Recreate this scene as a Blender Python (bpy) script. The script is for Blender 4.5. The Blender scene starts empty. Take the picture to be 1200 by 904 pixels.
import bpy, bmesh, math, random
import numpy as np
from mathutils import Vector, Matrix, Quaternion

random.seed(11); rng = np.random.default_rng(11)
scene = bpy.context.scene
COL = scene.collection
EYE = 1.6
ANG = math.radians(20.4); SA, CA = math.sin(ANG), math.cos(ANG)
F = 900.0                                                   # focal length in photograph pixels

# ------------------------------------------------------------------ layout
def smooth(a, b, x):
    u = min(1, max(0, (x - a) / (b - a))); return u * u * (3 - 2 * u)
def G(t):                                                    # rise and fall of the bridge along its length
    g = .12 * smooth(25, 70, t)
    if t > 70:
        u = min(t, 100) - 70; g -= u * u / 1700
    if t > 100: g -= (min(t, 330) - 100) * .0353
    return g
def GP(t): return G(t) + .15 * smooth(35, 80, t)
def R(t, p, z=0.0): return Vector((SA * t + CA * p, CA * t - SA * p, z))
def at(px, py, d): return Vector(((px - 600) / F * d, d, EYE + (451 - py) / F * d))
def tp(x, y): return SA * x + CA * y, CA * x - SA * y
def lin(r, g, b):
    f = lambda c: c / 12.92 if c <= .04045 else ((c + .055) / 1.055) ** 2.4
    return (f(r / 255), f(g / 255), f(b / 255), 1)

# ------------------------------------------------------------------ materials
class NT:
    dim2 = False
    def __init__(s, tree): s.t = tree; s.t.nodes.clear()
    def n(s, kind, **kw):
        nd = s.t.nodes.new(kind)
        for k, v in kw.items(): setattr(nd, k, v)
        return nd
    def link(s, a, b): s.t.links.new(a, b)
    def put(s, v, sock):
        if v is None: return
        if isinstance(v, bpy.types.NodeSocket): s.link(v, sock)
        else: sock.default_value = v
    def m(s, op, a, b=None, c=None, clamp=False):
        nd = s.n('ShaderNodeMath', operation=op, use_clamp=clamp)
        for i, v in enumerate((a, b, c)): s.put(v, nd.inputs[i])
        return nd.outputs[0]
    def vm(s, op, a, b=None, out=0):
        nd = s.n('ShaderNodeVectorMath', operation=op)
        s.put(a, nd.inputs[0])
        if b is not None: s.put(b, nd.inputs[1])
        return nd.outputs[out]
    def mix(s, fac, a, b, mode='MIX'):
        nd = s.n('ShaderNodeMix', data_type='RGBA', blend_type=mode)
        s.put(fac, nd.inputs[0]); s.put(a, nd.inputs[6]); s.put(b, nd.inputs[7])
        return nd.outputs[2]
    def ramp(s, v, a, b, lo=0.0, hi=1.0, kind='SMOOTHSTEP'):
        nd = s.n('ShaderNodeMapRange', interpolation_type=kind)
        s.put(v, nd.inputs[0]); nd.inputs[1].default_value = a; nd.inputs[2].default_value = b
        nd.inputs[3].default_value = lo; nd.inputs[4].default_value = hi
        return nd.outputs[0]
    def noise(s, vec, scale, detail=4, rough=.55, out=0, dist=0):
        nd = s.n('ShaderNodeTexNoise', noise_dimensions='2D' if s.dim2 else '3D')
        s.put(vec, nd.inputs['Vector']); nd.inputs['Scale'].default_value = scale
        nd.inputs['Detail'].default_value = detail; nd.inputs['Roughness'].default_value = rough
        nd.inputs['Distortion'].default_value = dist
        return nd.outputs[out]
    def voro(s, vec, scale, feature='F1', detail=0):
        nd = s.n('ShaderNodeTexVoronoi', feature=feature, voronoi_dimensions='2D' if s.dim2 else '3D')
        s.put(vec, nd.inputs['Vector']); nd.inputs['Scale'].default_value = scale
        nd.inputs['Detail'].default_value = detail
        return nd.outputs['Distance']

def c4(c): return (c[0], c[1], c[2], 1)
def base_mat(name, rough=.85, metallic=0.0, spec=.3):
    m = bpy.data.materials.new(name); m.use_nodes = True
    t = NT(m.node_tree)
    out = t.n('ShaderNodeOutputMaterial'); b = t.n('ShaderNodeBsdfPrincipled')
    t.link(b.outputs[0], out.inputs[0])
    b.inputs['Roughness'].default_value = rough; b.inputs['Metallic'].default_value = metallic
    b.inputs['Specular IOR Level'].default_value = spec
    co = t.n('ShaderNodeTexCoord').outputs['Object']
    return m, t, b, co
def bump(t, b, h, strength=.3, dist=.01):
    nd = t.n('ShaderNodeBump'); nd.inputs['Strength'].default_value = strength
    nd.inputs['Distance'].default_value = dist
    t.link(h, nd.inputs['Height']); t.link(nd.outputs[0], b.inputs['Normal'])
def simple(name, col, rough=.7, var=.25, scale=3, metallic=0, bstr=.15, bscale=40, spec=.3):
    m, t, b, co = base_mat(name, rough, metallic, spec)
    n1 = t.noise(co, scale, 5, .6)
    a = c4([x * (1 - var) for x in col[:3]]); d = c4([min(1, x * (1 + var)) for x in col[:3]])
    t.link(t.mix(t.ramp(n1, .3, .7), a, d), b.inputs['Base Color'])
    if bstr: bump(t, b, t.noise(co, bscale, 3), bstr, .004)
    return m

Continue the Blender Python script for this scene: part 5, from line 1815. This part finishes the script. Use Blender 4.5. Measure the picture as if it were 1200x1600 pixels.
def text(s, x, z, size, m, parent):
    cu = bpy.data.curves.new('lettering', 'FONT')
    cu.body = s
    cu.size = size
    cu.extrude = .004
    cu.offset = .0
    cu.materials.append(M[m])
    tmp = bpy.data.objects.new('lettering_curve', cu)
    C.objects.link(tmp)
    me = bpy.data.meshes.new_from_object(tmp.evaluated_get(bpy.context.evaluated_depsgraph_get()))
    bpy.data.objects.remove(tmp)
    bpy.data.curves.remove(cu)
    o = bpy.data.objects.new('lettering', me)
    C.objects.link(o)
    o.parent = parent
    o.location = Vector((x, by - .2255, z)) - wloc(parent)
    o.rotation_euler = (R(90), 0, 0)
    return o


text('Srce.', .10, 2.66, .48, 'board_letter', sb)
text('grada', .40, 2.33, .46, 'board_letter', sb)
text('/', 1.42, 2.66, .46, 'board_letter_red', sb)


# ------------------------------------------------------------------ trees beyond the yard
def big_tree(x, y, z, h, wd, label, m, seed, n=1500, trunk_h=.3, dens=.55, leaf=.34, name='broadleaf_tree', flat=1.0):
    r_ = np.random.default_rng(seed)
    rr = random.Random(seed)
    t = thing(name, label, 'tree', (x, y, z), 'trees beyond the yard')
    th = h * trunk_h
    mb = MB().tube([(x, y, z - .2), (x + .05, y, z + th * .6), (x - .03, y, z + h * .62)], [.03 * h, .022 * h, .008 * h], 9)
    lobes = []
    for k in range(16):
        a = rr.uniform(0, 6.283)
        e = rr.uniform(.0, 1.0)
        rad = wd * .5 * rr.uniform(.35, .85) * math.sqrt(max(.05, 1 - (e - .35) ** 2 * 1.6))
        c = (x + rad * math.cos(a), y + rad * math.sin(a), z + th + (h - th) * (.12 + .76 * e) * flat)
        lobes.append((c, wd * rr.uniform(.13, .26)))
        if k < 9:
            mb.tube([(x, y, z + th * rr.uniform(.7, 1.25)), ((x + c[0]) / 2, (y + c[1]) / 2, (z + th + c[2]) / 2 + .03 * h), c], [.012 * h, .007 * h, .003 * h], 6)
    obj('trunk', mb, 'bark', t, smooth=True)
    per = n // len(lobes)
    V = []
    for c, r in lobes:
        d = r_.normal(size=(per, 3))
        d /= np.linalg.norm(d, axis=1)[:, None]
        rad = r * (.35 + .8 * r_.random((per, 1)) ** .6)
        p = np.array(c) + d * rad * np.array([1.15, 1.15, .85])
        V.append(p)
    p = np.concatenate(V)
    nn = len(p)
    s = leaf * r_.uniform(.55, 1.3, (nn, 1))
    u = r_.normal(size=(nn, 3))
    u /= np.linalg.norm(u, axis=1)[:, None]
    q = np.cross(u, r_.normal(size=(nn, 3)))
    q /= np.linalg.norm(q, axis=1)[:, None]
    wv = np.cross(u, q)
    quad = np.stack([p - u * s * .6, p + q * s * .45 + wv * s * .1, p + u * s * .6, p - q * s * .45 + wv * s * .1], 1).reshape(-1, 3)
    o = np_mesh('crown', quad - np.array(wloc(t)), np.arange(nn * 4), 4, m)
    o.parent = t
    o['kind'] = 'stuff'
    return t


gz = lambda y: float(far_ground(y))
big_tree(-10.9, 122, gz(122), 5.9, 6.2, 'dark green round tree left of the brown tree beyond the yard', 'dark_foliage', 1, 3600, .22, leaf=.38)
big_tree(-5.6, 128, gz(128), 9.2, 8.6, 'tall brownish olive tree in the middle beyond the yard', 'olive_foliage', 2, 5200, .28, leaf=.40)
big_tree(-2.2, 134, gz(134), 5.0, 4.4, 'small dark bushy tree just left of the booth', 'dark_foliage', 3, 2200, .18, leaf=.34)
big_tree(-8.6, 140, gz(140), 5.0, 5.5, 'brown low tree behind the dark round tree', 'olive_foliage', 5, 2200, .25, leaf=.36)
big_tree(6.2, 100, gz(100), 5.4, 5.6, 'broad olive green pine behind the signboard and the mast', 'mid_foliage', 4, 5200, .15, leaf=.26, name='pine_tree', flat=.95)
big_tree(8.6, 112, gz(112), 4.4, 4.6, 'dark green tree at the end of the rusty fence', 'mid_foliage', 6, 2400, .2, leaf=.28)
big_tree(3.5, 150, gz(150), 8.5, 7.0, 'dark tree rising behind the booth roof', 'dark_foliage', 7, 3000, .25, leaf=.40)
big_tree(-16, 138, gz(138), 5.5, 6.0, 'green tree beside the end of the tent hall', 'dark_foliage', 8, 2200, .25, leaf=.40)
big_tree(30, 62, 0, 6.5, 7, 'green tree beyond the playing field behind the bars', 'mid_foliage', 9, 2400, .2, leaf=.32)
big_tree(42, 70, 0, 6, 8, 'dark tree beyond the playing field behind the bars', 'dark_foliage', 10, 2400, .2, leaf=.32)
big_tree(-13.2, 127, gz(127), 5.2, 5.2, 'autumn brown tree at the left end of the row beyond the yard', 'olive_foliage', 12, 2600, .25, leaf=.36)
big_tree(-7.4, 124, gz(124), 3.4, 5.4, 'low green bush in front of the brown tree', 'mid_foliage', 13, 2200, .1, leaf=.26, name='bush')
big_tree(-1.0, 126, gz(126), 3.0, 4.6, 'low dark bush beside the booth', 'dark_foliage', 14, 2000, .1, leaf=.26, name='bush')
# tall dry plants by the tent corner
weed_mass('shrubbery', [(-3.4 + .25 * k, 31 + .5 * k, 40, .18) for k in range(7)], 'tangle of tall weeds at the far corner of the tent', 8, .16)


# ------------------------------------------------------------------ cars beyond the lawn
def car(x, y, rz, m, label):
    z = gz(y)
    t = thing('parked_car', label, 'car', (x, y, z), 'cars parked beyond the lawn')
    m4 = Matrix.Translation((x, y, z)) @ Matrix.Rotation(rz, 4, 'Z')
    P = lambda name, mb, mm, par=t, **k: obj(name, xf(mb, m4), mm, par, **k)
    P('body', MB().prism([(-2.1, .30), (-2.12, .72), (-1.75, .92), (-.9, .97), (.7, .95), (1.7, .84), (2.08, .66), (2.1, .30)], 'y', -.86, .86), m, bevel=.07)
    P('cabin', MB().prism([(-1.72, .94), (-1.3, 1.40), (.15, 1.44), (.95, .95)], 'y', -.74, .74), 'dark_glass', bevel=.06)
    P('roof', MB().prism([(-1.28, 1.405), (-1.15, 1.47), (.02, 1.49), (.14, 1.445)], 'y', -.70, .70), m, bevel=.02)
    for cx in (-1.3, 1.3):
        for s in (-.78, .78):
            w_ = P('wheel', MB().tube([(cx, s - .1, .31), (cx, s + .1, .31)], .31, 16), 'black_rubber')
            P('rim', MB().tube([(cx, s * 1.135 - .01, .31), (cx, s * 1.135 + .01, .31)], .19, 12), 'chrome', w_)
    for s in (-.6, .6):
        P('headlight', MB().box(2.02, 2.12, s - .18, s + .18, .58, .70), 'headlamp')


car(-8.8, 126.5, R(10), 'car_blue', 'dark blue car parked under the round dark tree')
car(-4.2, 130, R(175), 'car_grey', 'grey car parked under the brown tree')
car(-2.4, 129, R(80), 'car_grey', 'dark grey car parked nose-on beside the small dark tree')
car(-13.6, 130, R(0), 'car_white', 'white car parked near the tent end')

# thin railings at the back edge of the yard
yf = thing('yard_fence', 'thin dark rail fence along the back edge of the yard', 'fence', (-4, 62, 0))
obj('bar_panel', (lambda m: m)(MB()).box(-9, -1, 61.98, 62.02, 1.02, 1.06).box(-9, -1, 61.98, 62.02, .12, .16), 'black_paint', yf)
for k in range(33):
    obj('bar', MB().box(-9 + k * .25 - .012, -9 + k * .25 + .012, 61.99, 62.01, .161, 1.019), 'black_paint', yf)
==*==
Instructions for the task:
Give nothing but the count of lines in the listing above that hold the string "pixels".

Task answer:
3